It was supposed to be an easy fix.
My goal was simple: change the pads and rotors on my old ‘73 Baja Bug. It sounded like my car had a stomach ache. The front had been groaning and creaking for weeks now, and I couldn’t put things off any longer. As it turns out, your brake pads should not look like this.
Buying the parts wasn’t too bad (except when they got shipped to the wrong address and then had to be re-mailed back to me), and I set aside an easy sunday afternoon to figure out how to do the job.
I had two books explaining how to swap out my old parts for new, and I was reasonably confident things would go smoothly.
I’d changed pads and rotors before on my dearly departed wheezer of a Lexus ES300. Freddy and I didn’t even use a manual for it. We just found whatever held the caliper in place, unbolted it, found whatever held the rotor in place, unbolted it, and then replaced the offending parts.
But the Lexus was built at the very highest point in mainstream automotive industrial manufacturing. Toyota Motor Corporation, blooming in the peak the late ‘80s/early ‘90s Japanese economic bubble, invested impossibly heavily on the construction of vehicles just like my ‘93 Lex. Every bolt was extra long, every system designed for durability and use.
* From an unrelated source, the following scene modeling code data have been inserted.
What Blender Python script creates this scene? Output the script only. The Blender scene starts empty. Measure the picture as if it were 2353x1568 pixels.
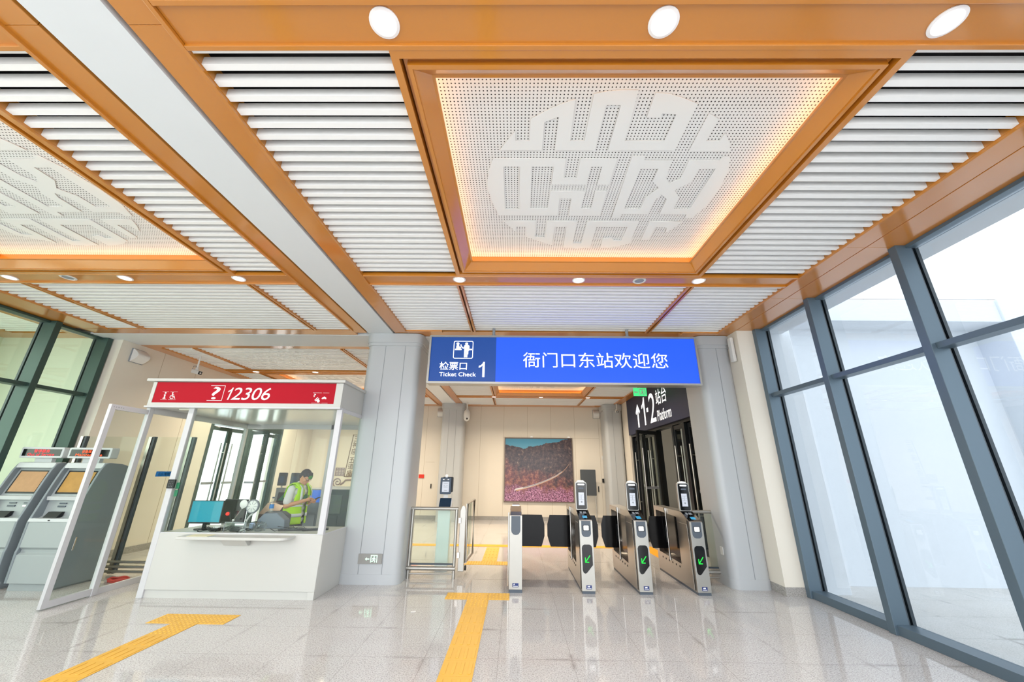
import bpy, bmesh, math, random
from mathutils import Vector, Matrix
from math import pi, sin, cos, radians as rad
random.seed(7)
S = bpy.context.scene
COL = S.collection

# ------------------------------------------------------------------ camera
FPX, PITCH, YAW, ROLL, CAMH = 875.296, 0.33102049, 0.01208814, 0.01138344, 1.68
_B = Matrix(((1, 0, 0), (0, 0, -1), (0, 1, 0)))
_Ry = Matrix(((cos(YAW), sin(YAW), 0), (-sin(YAW), cos(YAW), 0), (0, 0, 1)))
_Rp = Matrix(((1, 0, 0), (0, cos(PITCH), sin(PITCH)), (0, -sin(PITCH), cos(PITCH))))
_Rr = Matrix(((cos(ROLL), -sin(ROLL), 0), (sin(ROLL), cos(ROLL), 0), (0, 0, 1)))
_M = _Rr @ _Rp @ _B @ _Ry
cam = bpy.data.objects.new('camera', bpy.data.cameras.new('camera'))
COL.objects.link(cam)
_R = Matrix((_M[0], -_M[1], -_M[2])).transposed()
cam.matrix_world = Matrix.Translation((0, 0, CAMH)) @ _R.to_4x4()
cam.data.sensor_width = 36.0
cam.data.sensor_fit = 'HORIZONTAL'
cam.data.lens = FPX * 36.0 / 2353.0
cam.data.clip_start = 0.02
cam.data.clip_end = 300
S.camera = cam

# ------------------------------------------------------------------ sky and exposure
W = bpy.data.worlds.new('overcast_sky'); S.world = W; W.use_nodes = True
bg = W.node_tree.nodes['Background']
bg.inputs[0].default_value = (0.93, 0.965, 1.0, 1)
bg.inputs[1].default_value = 2.3
S.view_settings.view_transform = 'Standard'
S.view_settings.look = 'None'
S.view_settings.gamma = 1.0
S.view_settings.use_curve_mapping = False
S.view_settings.exposure = 1.08
S.cycles.use_denoising = True
S.cycles.max_bounces = 12
S.cycles.transparent_max_bounces = 24
S.cycles.sample_clamp_indirect = 6.0
LAMP_W = 7.0

# ------------------------------------------------------------------ materials
def lin(h):
    h = h.lstrip('#')
    v = [int(h[i:i + 2], 16) / 255 for i in (0, 2, 4)]
    return tuple((c / 12.92 if c <= .04045 else ((c + .055) / 1.055) ** 2.4) for c in v) + (1,)

def mat(name, hexc, rough=.5, metal=0., emit=0., emit_hex=None, spec=.5, noise=0., nscale=8., coat=0.):
    m = bpy.data.materials.new(name); m.use_nodes = True
    nt = m.node_tree; b = nt.nodes['Principled BSDF']
    c = lin(hexc)
    b.inputs['Base Color'].default_value = c
    b.inputs['Roughness'].default_value = rough
    b.inputs['Metallic'].default_value = metal
    b.inputs['Specular IOR Level'].default_value = spec
    b.inputs['Coat Weight'].default_value = coat; b.inputs['Coat Roughness'].default_value = .12; b.inputs['Coat IOR'].default_value = 1.8
    if emit:
        b.inputs['Emission Color'].default_value = lin(emit_hex or hexc)
        b.inputs['Emission Strength'].default_value = emit
    if noise:
        tc = nt.nodes.new('ShaderNodeTexCoord'); n = nt.nodes.new('ShaderNodeTexNoise')
        n.inputs['Scale'].default_value = nscale; n.inputs['Detail'].default_value = 5
        nt.links.new(tc.outputs['Object'], n.inputs['Vector'])
        mx = nt.nodes.new('ShaderNodeMix'); mx.data_type = 'RGBA'
        mx.inputs[6].default_value = tuple(min(1, x * (1 + noise)) for x in c[:3]) + (1,)
        mx.inputs[7].default_value = tuple(x * (1 - noise) for x in c[:3]) + (1,)
        nt.links.new(n.outputs['Fac'], mx.inputs[0]); nt.links.new(mx.outputs[2], b.inputs['Base Color'])
    return m

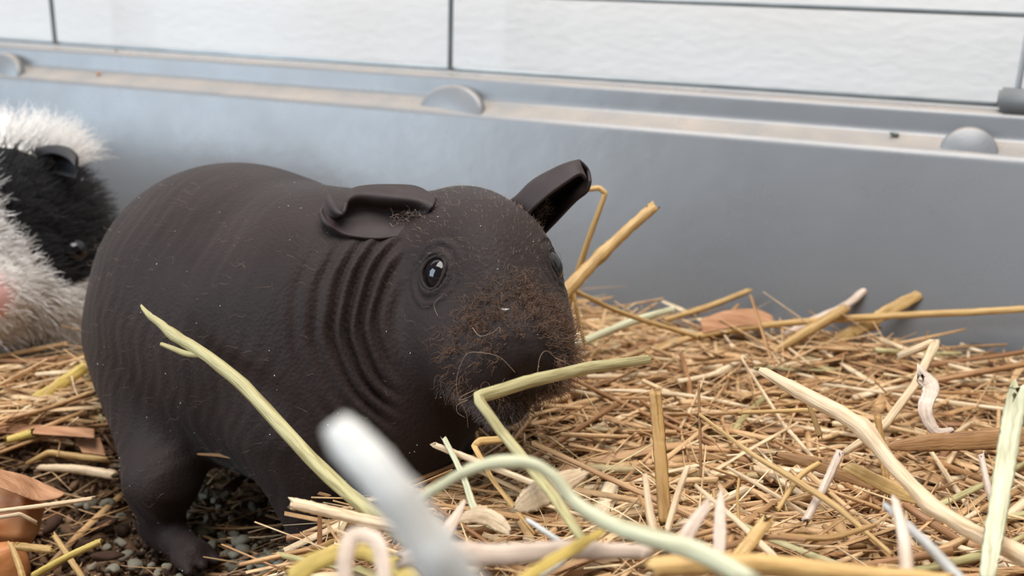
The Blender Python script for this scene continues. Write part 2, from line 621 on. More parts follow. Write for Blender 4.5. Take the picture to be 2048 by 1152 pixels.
HA = np.stack([HX, HL, UP])
foot_h = at(345, 1088, 0.296)
prims = [
    (ell(body(0.002, 0, 0.0610), (0.057, 0.0460, 0.0475), BA), 0),
    (ell(body(0.046, 0, 0.060), (0.046, 0.0385, 0.0435), BA), 0.02),
    (cone(body(0.056, 0, 0.076), head(-0.028, 0, -0.006), 0.030, 0.0225), 0.016),
    (cone(body(0.074, 0, 0.052), head(-0.012, 0, -0.030), 0.027, 0.0165), 0.012),
    # head
    (ell(head(-0.012, 0, -0.0030), (0.0285 * HS, 0.0225 * HS, 0.0235 * HS), HA), 0.006),
    (cone(head(-0.004, 0, -0.005), head(0.0255, 0, -0.0150), 0.0195 * HS, 0.0128 * HS), 0.010),
    (ell(head(0.003, -0.0125, -0.018), (0.022 * HS, 0.0125 * HS, 0.0155 * HS), HA), 0.008),
    (ell(head(0.003, 0.0125, -0.018), (0.022 * HS, 0.0125 * HS, 0.0155 * HS), HA), 0.008),
    (ell(head(0.0220, -0.0085, -0.0205), (0.0115 * HS, 0.0090 * HS, 0.0100 * HS), HA), 0.006),
    (ell(head(0.0220, 0.0085, -0.0205), (0.0115 * HS, 0.0090 * HS, 0.0100 * HS), HA), 0.006),
    (cone(head(-0.010, 0, -0.028), head(0.0190, 0, -0.0345), 0.0140 * HS, 0.0075 * HS), 0.007),
    # legs and feet
    (cone(body(-0.020, -0.020, 0.046), foot_h + (-0.004 * AX) + 0.020 * UP, 0.0220, 0.0098), 0.012),
    (cone(foot_h - 0.004 * AX + 0.020 * UP, foot_h - 0.006 * AX + 0.004 * UP, 0.0098, 0.0058), 0.006),
    (cone(foot_h - 0.010 * AX + 0.003 * UP, foot_h + 0.013 * AX + 0.0022 * UP, 0.0058, 0.0042), 0.004),
    (cone(body(-0.020, 0.022, 0.040), body(-0.026, 0.026, 0.010), 0.024, 0.011), 0.012),
    (cone(body(-0.036, 0.026, 0.008), body(-0.014, 0.026, 0.006), 0.0065, 0.0048), 0.004),
    (cone(body(0.066, -0.020, 0.045), body(0.075, -0.022, 0.018), 0.0165, 0.0085), 0.012),
    (cone(body(0.073, -0.022, 0.018), body(0.088, -0.024, 0.016), 0.0060, 0.0046), 0.004),
    (cone(body(0.066, 0.020, 0.045), body(0.080, 0.020, 0.022), 0.0165, 0.0085), 0.012),
    (cone(body(0.080, 0.020, 0.022), body(0.096, 0.020, 0.020), 0.0060, 0.0046), 0.004),
    # mouth line and the cleft below the nose
    (cone(head(0.0330, -0.009, -0.0290), head(0.0330, 0.009, -0.0290), 0.0022, 0.0022), -0.003),
    (cone(head(0.0395, 0, -0.0160), head(0.0360, 0, -0.0270), 0.0012, 0.0012), -0.002),
]
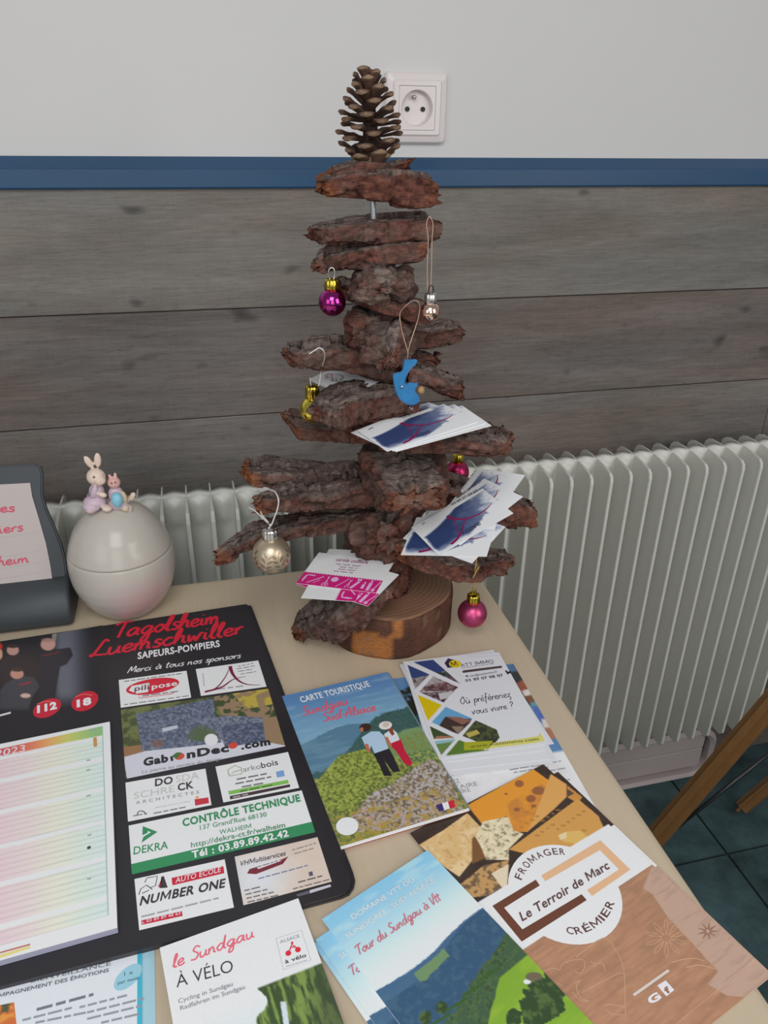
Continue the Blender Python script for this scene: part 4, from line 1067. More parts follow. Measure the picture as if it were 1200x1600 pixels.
# --- property leaflet at the bottom of the right hand stack
Z = TZ + .0007
p = Print.edge(Z, (603, 1062), (802, 1037), .215, PG); p.body(.0006, (224, 222, 224), (200, 198, 198))
def f_leaf(x, y, lx, ly):
    img = const(x, (224, 222, 224))
    n = vn(lx*160, ly*160); n2 = vn(lx*60, ly*60, 1, 0, 2)
    t = (p.h - ly)/p.h
    sky = const(x, (92, 132, 176)); img = blend(img, (t < .60).astype(float), (92, 132, 176))
    img = blend(img, ((t > .07) & (t < .30)).astype(float)*sstep(.35, .5, n + (t-.08)*2), (40, 44, 34))
    img = paint(img, x, y, [(640, 1121), (668, 1112), (672, 1130), (645, 1136)], (44, 96, 92))
    img = paint(img, x, y, [(644, 1137), (670, 1131), (672, 1134), (646, 1139)], (224, 224, 228))
    img = paint(img, x, y, [(646, 1140), (680, 1133), (690, 1185), (664, 1160)], (92, 96, 136))
    img = paint(img, x, y, [(660, 1148), (690, 1148), (700, 1190), (672, 1172)], (52, 50, 66))
    for q, c in (((793, 1040, 806, 1037, 812, 1048, 797, 1050), (86, 112, 150)), ((797, 1050, 812, 1048, 822, 1068, 806, 1074), (52, 58, 60)), ((806, 1068, 818, 1062, 826, 1078, 815, 1082), (150, 86, 66)),
                 ((815, 1080, 830, 1075, 832, 1086, 820, 1090), (214, 208, 200)), ((820, 1088, 834, 1084, 838, 1096, 826, 1100), (122, 84, 60)), ((828, 1099, 842, 1094, 846, 1103, 832, 1107), (96, 150, 160)),
                 ((832, 1104, 848, 1104, 856, 1124, 842, 1128), (84, 108, 176)), ((846, 1124, 858, 1122, 864, 1136, 850, 1140), (214, 204, 196)), ((850, 1138, 864, 1136, 872, 1151, 860, 1156), (176, 116, 86))):
        img = paint(img, x, y, list(zip(q[::2], q[1::2])), c)
    img = blend(img, (t > .60).astype(float), (224, 222, 224))
    return img*(.92 + .16*n2[..., None])
p.cover(90, 120, f_leaf)
p.lpoly([(0, 0), (p.w, 0), (p.w, .012), (0, .012)], (170, 120, 86), 2)
for s_, A_, B_ in (('NEZ', (703, 1226), (719, 1223)), ('ÉTAIRE', (705, 1235), (747, 1227.5)), ('TAIRE', (706, 1243), (736, 1237))): p.text(s_, A_, B_, 7, (150, 144, 144), 3, 0)
for a, b in (((787, 1199), (838, 1191)), ((797, 1204), (877, 1190)), ((803, 1208), (860, 1199)), ((850, 1207), (884, 1201)), ((878, 1221), (896, 1218))): p.blur(a, b, 2.4, (150, 148, 150))
tag(p.build('leaflet', M_print), 'large white property leaflet with photo top under the estate agent flyers', 'leaflet')

# --- cheese shop leaflets
def f_cheese(p):
    def f(x, y, lx, ly):
        q = lambda *v: [(620 + a/4, 1180 + b/4) for a, b in zip(v[::2], v[1::2])]
        n = vn(lx*140, ly*140); n2 = vn(lx*380, ly*380, 1, 0, 4); n3 = vn(lx*60, ly*500, 1, 0, 6)
        img = const(x, (62, 48, 42))*(.8 + .4*n[..., None])
        img = paint(img, x, y, q(436, 315, 850, 85, 960, 165, 900, 330, 820, 480, 730, 480, 690, 380, 540, 440, 470, 350), (222, 148, 50))
        img = blend(img, inpoly(x, y, q(690, 300, 900, 180, 940, 200, 820, 480, 730, 480))*.55*sstep(.2, .7, n), (178, 112, 60))
        for a, b, r1, r2 in ((765, 178, 28, 22), (885, 222, 40, 26), (838, 272, 30, 22), (750, 340, 20, 12), (683, 242, 10, 7), (855, 318, 18, 10)): img = blob(img, x, y, 620+a/4, 1180+b/4, r1/4, r2/4, (150, 92, 56))
        img = paint(img, x, y, q(962, 118, 1062, 182, 1060, 262, 980, 340, 815, 480, 860, 380), (216, 160, 88))
        img = paint(img, x, y, q(1066, 190, 1160, 262, 1130, 300, 1064, 262), (200, 140, 66)); img = paint(img, x, y, q(1066, 210, 1110, 240, 1066, 262), (92, 70, 60))
        img = paint(img, x, y, q(700, 590, 1130, 272, 1260, 380, 1300, 470, 1180, 560, 900, 640), (206, 152, 80))
        for k in range(26):
            a, b = 780 + (k*97) % 420, 330 + (k*53) % 190; img = blob(img, x, y, 620+a/4, 1180+b/4, 2.4 + (k % 3), 1.6, (168, 116, 56), .7)
        img = paint(img, x, y, q(1010, 500, 1060, 478, 1150, 470, 1200, 520, 1150, 560, 1040, 540), (216, 176, 100)); img = paint(img, x, y, q(1010, 500, 1060, 478, 1060, 520, 1020, 530), (226, 204, 160))
        m_ = inpoly(x, y, q(140, 560, 290, 470, 440, 362, 545, 470, 500, 540, 470, 660, 390, 760, 240, 660)).astype(float)
        img = blend(img, m_, (214, 178, 122)); img = blend(img, m_*sstep(.45, .75, n), (226, 198, 152)); img = blend(img, m_*sstep(.62, .7, n2)*.4, (176, 128, 76))
        img = paint(img, x, y, q(470, 520, 545, 470, 560, 640, 470, 680), (124, 84, 50))
        m_ = inpoly(x, y, q(490, 510, 540, 415, 695, 384, 730, 470, 792, 492, 700, 585, 700, 655, 560, 655, 520, 560)).astype(float)
        img = blend(img, m_, (222, 206, 170)); img = blend(img, m_*sstep(.58, .72, n2)*.8, (120, 114, 92)); img = blend(img, m_*sstep(.42, .36, n2)*.6, (240, 230, 205))
        m_ = inpoly(x, y, q(395, 810, 540, 690, 700, 655, 690, 700, 660, 830, 560, 880, 470, 890)).astype(float)
        img = blend(img, m_, (190, 148, 94)); img = blend(img, m_*sstep(.5, .6, n2), (112, 92, 70)); img = paint(img, x, y, q(590, 740, 700, 680, 690, 820, 660, 830), (224, 206, 176))
        # white band, brown wood below
        t0 = p.loc(850, 1350)[1]
        yb_ = p.loc(748, 1409)[1]; yw_ = p.loc(820, 1482)[1]
        img = blend(img, (ly < yb_).astype(float), (228, 226, 234))
        br = const(x, (172, 128, 100))*(.84 + .22*n3[..., None] + .10*n[..., None])
        img = np.where((ly < yw_)[..., None], br, img)
        wd = [(1020, 1350), (1005, 1388), (1020, 1398), (1044, 1434), (1082, 1474), (1100, 1494), (1122, 1518), (1106, 1538), (1136, 1556), (1200, 1560), (1200, 1480), (1060, 1370)]
        img = blend(img, (inpoly(x, y, wd) & (ly < yw_)).astype(float), (188, 156, 138))
        img = blend(img, (inpoly(x, y, wd) & (ly < yw_))*sstep(.55, .7, n3)*.4, (164, 132, 116))
        return img
    return f
ZF = TZ + .0019
hF = dist_z((851, 1196), (1170, 1512), ZF)
def cheese_leaflet(z, TL, TR, lab):
    p = Print.edge(z, TL, TR, hF, PG); p.body(.0005, (228, 226, 234), (205, 190, 170)); p.cover(180, 360, f_cheese(p)); return p
p2 = cheese_leaflet(ZF - .0007, (661, 1312), (872, 1206), '')
tag(p2.build('leaflet', M_print), 'second cheese shop leaflet peeking out along the right side from under the first', 'leaflet', 'cheese shop leaflets')
p = cheese_leaflet(ZF, (640, 1302), (849, 1194), '')
q8 = lambda *v: [(740 + a/2.727, 1280 + b/2.727) for a, b in zip(v[::2], v[1::2])]
p.disc((882, 1393), (972.5, 1415), (228, 226, 234), 2, 48)
BRN, TAN, INKB = (106, 64, 48), (222, 178, 138), (96, 66, 66)
p.poly(q8(80, 370, 265, 258, 282, 283, 130, 378, 208, 470, 460, 320, 482, 345, 205, 522), BRN, 3)
p.poly(q8(288, 240, 540, 90, 668, 215, 505, 328, 483, 303, 620, 215, 538, 132, 305, 265), TAN, 3)
p.text('Le Terroir de Marc', (816, 1440), (953, 1357), 17, INKB, 4, .02, .36)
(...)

My ‘73 Bug wasn’t designed to be used so much as manufactured.
So while the brake rotor on my Lexus was just a brake rotor, the one on my VW also houses the front wheel bearings.
I discovered this over a number of confused phone calls to my coworker an VW expert Jason Torchinsky. Wait, why does the old rotor have these weird rings in it? What’s are ‘races,’ and why do you keep saying that word?
This then led to some fevered re-reading of my technical manuals. There’s a pin here. The book doesn’t say anything about any pins. Oh, so chapter nine section 12 tells me absolutely nothing except to refer to chapter one section 32? I’m supposed to put an allen key where?
So instead of quickly unbolting and rebolting my old parts for new, I ended up attempting to press in new bearings and races with nothing but a big screwdriver and a not-so-big hammer. Several hours into that and the light started to fade, the rain threatened to come in, and I called things quits.
I sandwich bagged all my extracted bolts and labelled where they came from, I trash bagged the whole exposed wheel so that my spindle doesn’t get wet, and I packed it in for the night.
Why is it that every time I try and fix a little thing wrong with my car, I discover that I’ve got something else that I need to replace?